Russian Deputy in China To Assure the Chinese Communists of Putin’s Durability in Kremlin

Mr. Rudenko’s trip underscores the shakiness of Mr. Putin’s hold on power.

Pavel Byrkin, Sputnik, Kremlin Pool Photo via AP, file
President Putin, right, and President Xi toast during a dinner at The Palace of the Facets, a building at Kremlin. Pavel Byrkin, Sputnik, Kremlin Pool Photo via AP, file

Russia’s deputy foreign minister, Andrei Rudenko, is in Beijing Sunday for a meeting with the Chinese foreign minister to secure the future of the China-Russia relationship and assure China’s leadership of the Kremlin’s durability.

The details of the meeting are unknown, but Mr. Rudenko is likely to appraise his counterpart of the domestic unrest in Russia. The timing of the visit, however, is telling.

Having just stood down a coup attempt, President Putin appears to have a shakier grip on power than at any time in his nearly quarter century in power. Communist China is watching.

In a terse statement on its website, the Chinese foreign ministry said that the two sides met to discuss “international and regional issues of common concern.” Clearly Beijing is trying to comprehend yesterday’s events, their effect on Putin’s grip on power, and what the impact on the Russia-China relationship will be.

Private military companies like Yevgeny Prigozhin’s Wagner group are a wildcard, an unknown in China, where the ruling Communist Party monopolizes power and groups like Wagner cannot exist under a nearly omniscient police state.

The coup’s rapid end “obviously narrowed the impact on Putin’s authority,” Hu Xijin, a Chinese political commentator for China’s Global Times, said on Twitter, though he added, “not to zero.”

The Chinese party has yet to comment on Wagner’s occupation of Rostov-on-Don or march toward Moscow, but Beijing undoubtedly sees developments to its west with unease.

An unstable Russia could pose a threat to China. The two countries share a long border. Both are autocratic countries with strongman leaders who see America as their number one adversary. Both are nuclear-armed.

An open civil war in Russia and violence spilling across the border into China would be bad. Regime change in Moscow — and new leadership friendly to the West along the countries’ 2,600-mile border — would be more threatening to China.

On the other hand, a relatively bloodless change of leadership in Russia, but one that is lukewarm toward China, would mean the loss of China’s most important strategic partner and further isolation.

Just days before Russia’s invasion of Ukraine, presidents Xi and Putin characterized the two countries’ relationship as a “no-limits friendship,” seen today as a tacit endorsement by Communist China of the Ukraine invasion.

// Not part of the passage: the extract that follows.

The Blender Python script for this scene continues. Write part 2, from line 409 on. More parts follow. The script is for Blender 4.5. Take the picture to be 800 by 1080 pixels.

Though the countries’ relationship is lopsided — Russia imports much more from China than it exports but has valuable knowledge of jet engine technology that the Chinese lack — Moscow seems to accept its status as a junior partner.

Bound, though, by their mutual opposition to the international system America built after World War Two, they are partners, nonetheless. Beijing has walked the line between voicing support for the Kremlin without upsetting European countries who have coalesced around their mutual suspicion of China and dislike of China’s unfair trade practices.

China has refrained from providing weapons and ammunition to Russia like the west has given Ukraine. The question now is if this policy would change if civil war erupted in Russia — how far would China go to preserve Mr. Putin in power if push came to shove?

Mr. Prigozhin’s abortive march on Moscow yesterday may well be round one of a larger Putin- Prigozhin rivalry. While Mr. Putin seems to have the reins of power firmly in hand, Beijing is watching.